The “Jetsons” building, as it has been dubbed, is the work of Dedy Blaustein, a 32-year-old architect with Scarano & Associates, which occupies the space. Blaustein had just graduated from Pratt when he presented his ideas for the 5,200-square-foot rooftop addition to his boss, Robert Scarano. His inspiration was right outside the window: “We’re not the main thing here,” he says, gesturing toward the bridge. “That is the main thing here. It’s so dynamic. I had to do something crazy.”
And since the building wasn’t landmarked, “something crazy” didn’t raise eyebrows in the permit process: “As long as you’re in compliance with the approved height and floor area,” says Blaustein, “nobody says you can’t do a building that’s a different shape.”
Blaustein says that tourists stop by, film scouts call, truck drivers honk, and cabbies offer upturned thumbs. (So far, no rubbernecking accidents have been attributed to the design.) But not everyone is impressed. “To call it a train wreck would be almost accurate,” says one Dumbo architect. Blaustein responds: “I didn’t design it for people to like it, I designed it for people not to be able to ignore it.”

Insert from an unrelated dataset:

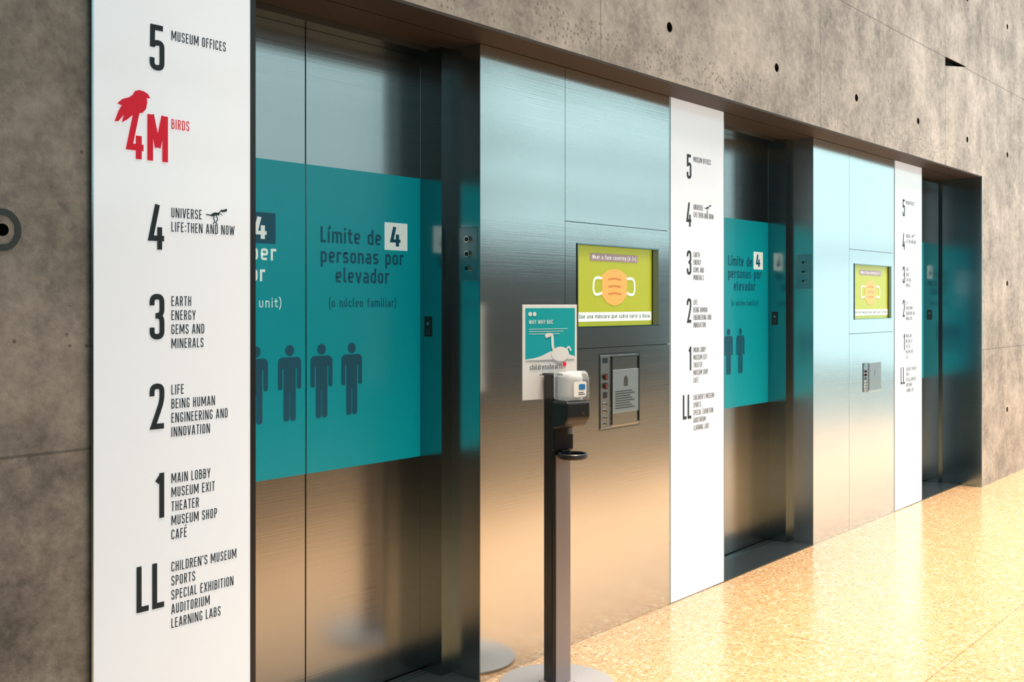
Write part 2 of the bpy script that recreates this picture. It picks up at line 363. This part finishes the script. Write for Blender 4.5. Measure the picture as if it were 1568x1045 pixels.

As for the lights, Blaustein employs a Color Kinetics LED system. “I’m the only one who knows how to operate it.” He has thousands of color combinations, and effects that put a Pink Floyd laser light show to shame. His only mandate is to be “funkier” than the Empire State Building, but sometimes he forgets to change the colors.
“That’s so Brooklyn,” says Didyk. “A guy at his desktop who’s like, ‘I forgot to change the lights today.’ Meanwhile, people are driving by and wondering, What does the green mean?”